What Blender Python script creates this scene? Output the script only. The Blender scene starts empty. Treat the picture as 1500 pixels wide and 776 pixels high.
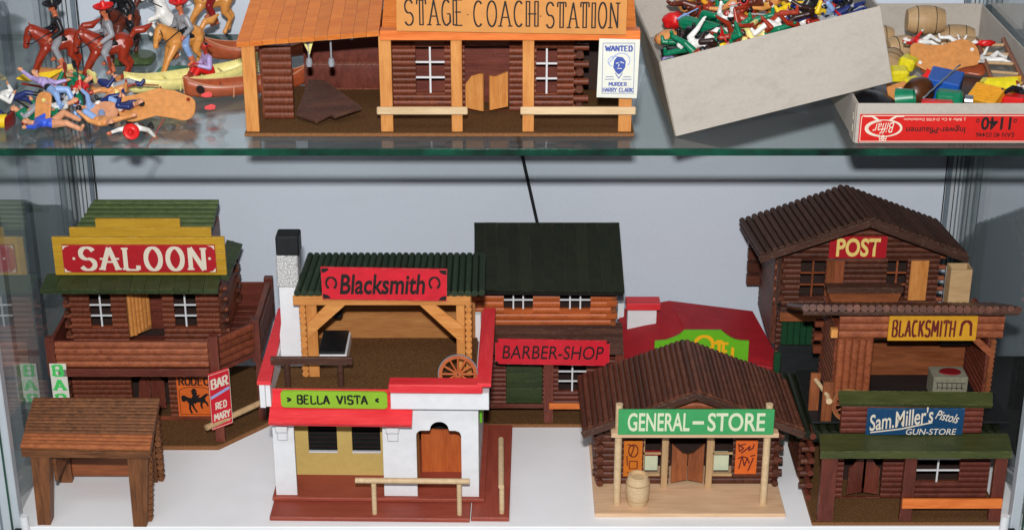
import bpy, bmesh, math, random
import numpy as np
from mathutils import Matrix, Vector, Euler
random.seed(7)
PI = math.pi
R = math.radians
sc = bpy.context.scene
col = sc.collection
# ------------------------------------------------------------------ camera
cam_d = bpy.data.cameras.new('camera')
cam = bpy.data.objects.new('camera', cam_d); col.objects.link(cam)
cam.location = (0, -1.82, 1.155); cam.rotation_euler = (R(90 - 23.8), 0, 0)
cam_d.sensor_width = 36; cam_d.lens = 2516 / 1500 * 36
cam_d.clip_start = 0.02; cam_d.clip_end = 60
sc.camera = cam
# ------------------------------------------------------------------ light: dim room + the on-camera flash
w = bpy.data.worlds.new('World'); sc.world = w; w.use_nodes = True
bg = w.node_tree.nodes['Background']
bg.inputs['Color'].default_value = (0.86, 0.93, 1.0, 1); bg.inputs['Strength'].default_value = 0.15
fl = bpy.data.lights.new('camera_flash', 'AREA'); fl.shape = 'RECTANGLE'; fl.size = 0.055; fl.size_y = 0.035
fl.energy = 46.5; fl.color = (1.0, 0.975, 0.95)
flo = bpy.data.objects.new('camera_flash', fl); col.objects.link(flo)
flo.location = (-0.01, -1.84, 1.335); flo.rotation_euler = (R(90 - 23), 0, R(-2))
cl = bpy.data.lights.new('ceiling_lamp', 'AREA'); cl.shape = 'RECTANGLE'; cl.size = 1.6; cl.size_y = 0.5
cl.energy = 13; cl.color = (0.9, 0.96, 1.0)
clo = bpy.data.objects.new('ceiling_lamp', cl); col.objects.link(clo)
clo.location = (-0.5, -1.5, 2.3); clo.rotation_euler = (R(38), 0, R(-12))
sc.view_settings.view_transform = 'Standard'; sc.view_settings.look = 'None'
sc.view_settings.exposure = 0.0; sc.view_settings.gamma = 1
sc.cycles.max_bounces = 10; sc.cycles.transparent_max_bounces = 24
sc.cycles.caustics_reflective = False; sc.cycles.caustics_refractive = False
# ------------------------------------------------------------------ materials
def lin(c):
    return tuple(((x / 255) / 12.92 if x / 255 <= 0.04045 else ((x / 255 + 0.055) / 1.055) ** 2.4) for x in c)
MATS = {}
def base_mat(name, rough=0.5, spec=0.5, metal=0, coat=0):
    m = bpy.data.materials.new(name); m.use_nodes = True
    nt = m.node_tree; b = nt.nodes['Principled BSDF']
    b.inputs['Roughness'].default_value = rough; b.inputs['Specular IOR Level'].default_value = spec
    b.inputs['Metallic'].default_value = metal; b.inputs['Coat Weight'].default_value = coat
    b.inputs['Coat Roughness'].default_value = 0.25
    MATS[name] = m
    return m, nt, b
def N(nt, t, **k):
    n = nt.nodes.new(t)
    for a, v in k.items():
        if a.startswith('_'): n.inputs[a[1:].replace('_', ' ')].default_value = v
        else: setattr(n, a, v)
    return n
def coords(nt, scale):
    tc = N(nt, 'ShaderNodeTexCoord'); oi = N(nt, 'ShaderNodeObjectInfo')
    mp = N(nt, 'ShaderNodeMapping'); mp.inputs['Scale'].default_value = scale
    mu = N(nt, 'ShaderNodeVectorMath', operation='SCALE'); mu.inputs['Scale'].default_value = 37.0
    cx = N(nt, 'ShaderNodeCombineXYZ')
    for i in range(3): nt.links.new(oi.outputs['Random'], cx.inputs[i])
    nt.links.new(cx.outputs[0], mu.inputs[0])
    nt.links.new(tc.outputs['Object'], mp.inputs['Vector']); nt.links.new(mu.outputs[0], mp.inputs['Location'])
    return mp, oi
def ramp(nt, fac, stops):
    r = N(nt, 'ShaderNodeValToRGB'); e = r.color_ramp.elements
    while len(e) < len(stops): e.new(0.5)
    for i, (p, c) in enumerate(stops): e[i].position = p; e[i].color = (*c, 1)
    nt.links.new(fac, r.inputs[0]); return r
def edge_wear(nt, out, col_, amount, radius=.0011, scale=420):
    L = nt.links; bv = N(nt, 'ShaderNodeBevel', samples=4); bv.inputs['Radius'].default_value = radius
    ge = N(nt, 'ShaderNodeNewGeometry'); dt = N(nt, 'ShaderNodeVectorMath', operation='DOT_PRODUCT'); L.new(bv.outputs[0], dt.inputs[0]); L.new(ge.outputs['Normal'], dt.inputs[1])
    r = N(nt, 'ShaderNodeMapRange'); r.inputs['From Min'].default_value = .995; r.inputs['From Max'].default_value = .88; L.new(dt.outputs['Value'], r.inputs['Value'])
    mp, _ = coords(nt, (scale * .35, scale, scale)); n = N(nt, 'ShaderNodeTexNoise', _Scale=1.0, _Detail=4.0, _Roughness=.7); L.new(mp.outputs[0], n.inputs['Vector'])
    r2 = N(nt, 'ShaderNodeMapRange'); r2.inputs['From Min'].default_value = .47; r2.inputs['From Max'].default_value = .62; r2.inputs['To Max'].default_value = amount; L.new(n.outputs[0], r2.inputs['Value'])
    m = N(nt, 'ShaderNodeMath', operation='MULTIPLY'); L.new(r.outputs[0], m.inputs[0]); L.new(r2.outputs[0], m.inputs[1])
    mi = N(nt, 'ShaderNodeMix', data_type='RGBA'); L.new(m.outputs[0], mi.inputs['Factor']); L.new(out, mi.inputs['A']); mi.inputs['B'].default_value = (*lin(col_), 1)
    return mi.outputs['Result']
def wood(name, c1, c2, rough=0.5, grain=1.0, bump=0.25, dust=0.0, vary=0.25, k=1.0, coat=0.0, spec=0.35, wear=None, wa=.7):
    m, nt, b = base_mat(name, rough, spec, 0, coat); L = nt.links
    mp, oi = coords(nt, (45 * grain, 700 * grain, 700 * grain))
    n1 = N(nt, 'ShaderNodeTexNoise', _Scale=1.0, _Detail=5.0, _Roughness=0.62); L.new(mp.outputs[0], n1.inputs['Vector'])
    mp2, _ = coords(nt, (18, 90, 90))
    n2 = N(nt, 'ShaderNodeTexNoise', _Scale=1.0, _Detail=3.0); L.new(mp2.outputs[0], n2.inputs['Vector'])
    mx = N(nt, 'ShaderNodeMath', operation='MULTIPLY_ADD'); mx.inputs[1].default_value = 0.55
    L.new(n1.outputs[0], mx.inputs[0])
    h = N(nt, 'ShaderNodeMath', operation='MULTIPLY'); h.inputs[1].default_value = 0.45
    L.new(n2.outputs[0], h.inputs[0]); L.new(h.outputs[0], mx.inputs[2])
    a = [x * k for x in lin(c1)]; c = [x * k for x in lin(c2)]
    rp = ramp(nt, mx.outputs[0], [(0.33, a), (0.66, c)])
    hs = N(nt, 'ShaderNodeHueSaturation')
    mr = N(nt, 'ShaderNodeMapRange'); mr.inputs['To Min'].default_value = 1 - vary; mr.inputs['To Max'].default_value = 1 + vary
    L.new(oi.outputs['Random'], mr.inputs['Value']); L.new(mr.outputs[0], hs.inputs['Value']); L.new(rp.outputs[0], hs.inputs['Color'])
    out = hs.outputs[0]
    if dust:
        mp3, _ = coords(nt, (900, 900, 900))
        n3 = N(nt, 'ShaderNodeTexNoise', _Scale=0.55, _Detail=2.0); L.new(mp3.outputs[0], n3.inputs['Vector'])
        r3 = N(nt, 'ShaderNodeMapRange'); r3.inputs['From Min'].default_value = 0.66; r3.inputs['From Max'].default_value = 0.76
        r3.inputs['To Max'].default_value = dust; L.new(n3.outputs[0], r3.inputs['Value'])
        mi = N(nt, 'ShaderNodeMix', data_type='RGBA'); L.new(r3.outputs[0], mi.inputs['Factor'])
        L.new(out, mi.inputs['A']); mi.inputs['B'].default_value = (0.42, 0.38, 0.33, 1); out = mi.outputs['Result']
    if wear: out = edge_wear(nt, out, wear, wa)
    L.new(out, b.inputs['Base Color'])
    bp = N(nt, 'ShaderNodeBump', _Strength=bump, _Distance=0.0006); L.new(n1.outputs[0], bp.inputs['Height']); L.new(bp.outputs[0], b.inputs['Normal'])
    rr = N(nt, 'ShaderNodeMapRange'); rr.inputs['To Min'].default_value = rough - 0.1; rr.inputs['To Max'].default_value = rough + 0.15
    L.new(n2.outputs[0], rr.inputs['Value']); L.new(rr.outputs[0], b.inputs['Roughness'])
    return m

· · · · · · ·

Pull out each line containing the word "scene" and copy it.

What Blender Python script creates this scene? Output the script only. The Blender scene starts empty. Treat the picture as 1500 pixels wide and 776 pixels high.
sc = bpy.context.scene